Book Review: Great Lodges Of The National Parks, Volume Two

Great Lodges Of The National Parks, Volume two, by Christine Barnes

This book, in a roundabout and somewhat indirect way, indicates one of the main problems that this nation has with its public broadcasting. It is fortunate that this book is full of generally gorgeous photographs of generally gorgeous lodges–though at least one of the lodges is somewhat plain and even ugly–otherwise this book would be notable mainly for its text, and that presents some problems to the reader. The problem with a book published under the aegis of the Public Broadcasting System is that it represents the political agenda of the PBS, which is not an agenda I have any reason to feel fond about. This book drones on endlessly about the supposedly beneficial results of stealing land from the states and people of the West to support the efforts of tourists and wealthy people from the East who wanted places to relax in bucolic natural vistas to turn into national parks and monuments and other federally owned property. Beyond that, the author’s sycophantic praise of wealthy leftist benefactors (the same sort of ilk who subsidize public television and radio as long as it promotes their progressive message) and idolatrous regard for FDR also are sore spots to a book that could have been far better than it was, at least as far as its text is concerned.

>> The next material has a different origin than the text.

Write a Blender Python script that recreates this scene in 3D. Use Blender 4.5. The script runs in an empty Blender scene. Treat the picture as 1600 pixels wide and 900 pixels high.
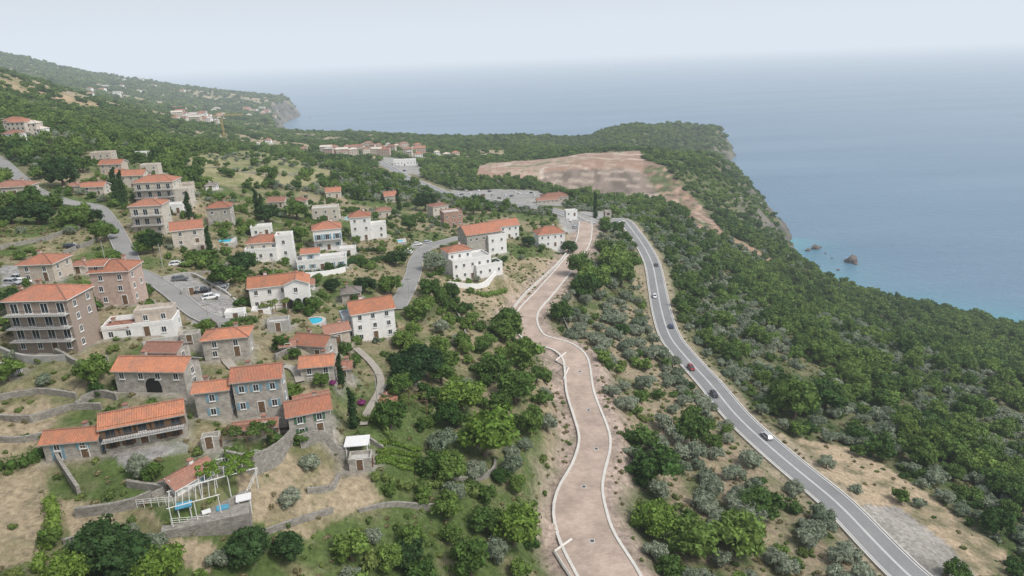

This book is between 150 and 200 pages long and it is divided into ten chapters (one for each of the lodges that it discusses) in three parts (for the different styles of architecture involved in the lodges. The book begins with acknowledgements, a foreword, and an author’s note. This is followed by three discussions of grand lodges, the Lake Hotel at Yellowstone National Park (1), the Stanely Hotel at the Rocky Mountains National Park (2), and the Furnace Creek Inn in Death Valley National Park (3). Despite their beauty, there were complexities and budget concerns and various expensive changes over time for all of these lodges, despite their grand nature. The second park of the book contains classic lake lodges, namely Lake Crescent Lodge and Lake Quinault Lodge in the area of the Olympic National Park and neighboring Olympic National Forest, respectively (4, 5), as well as Wallowa Lake Lodge in this gorgeous Wallowa/Whitman National Forest (6). The last four lodges, one of which, the ugly Jackson Lake Lodge, serve as new visions of modernist architecture. These include the aptly named and highly vulnerable Volcano House (7) in the Hawaii Volcanoes National Park, Jackson Lake Lodge in Grand Teton National Park, Glacier Bay Lodge in Glacier Bay National Park & Preserve, and finally Camp Denali in Denali National Park & Preserve, the last two in Alaska. All of these lodges are in the West, perhaps to make the travel budget less onerous for the OPB staff that worked on the book. The book ends with a selected bibliography and sources, photography credits (the photos are the real star of this book), an index, and travelers’ resources.

One of the fascinating aspects of this book is the way that it shows the political nature of all kinds of things that one would not think of as being particularly political. For example, there appears to be a strong belief in the National Park Service of creating lodges that blend in well with the environment around them, but what this means depends widely on the era one is working with, as the “parkitecture” that is my favorite, as well as the rustic lodges that are appropriate in more forested areas are contrasted with at least one lodge that is a modernist monstrosity that makes one want to look at the gorgeous scenery so that one does not have to look at the ugly building itself. One of the aspects that the author of this book cares about that I find more than a little bit odd is the way that the author seems obsessed about recording who has the concessions contract at any given time for the lodges. While I care a great deal about food and enjoy eating good food, never once in my life have I inquired as to who has the concessions contract for a hotel or lodge or any other place where I have stayed. I enjoy the food–if it can be enjoyed–and that is that, but this author makes a great deal of noting the identity and changes of who has the concessions contracts for the lodges and the changes in alcohol policy to reflect the biases of the time and the important people involved at the particular park. One thing that this book demonstrates is that the National Park Lodges are a lot more drama-filled, a lot more corrupt, and a lot more weird than one would have thought.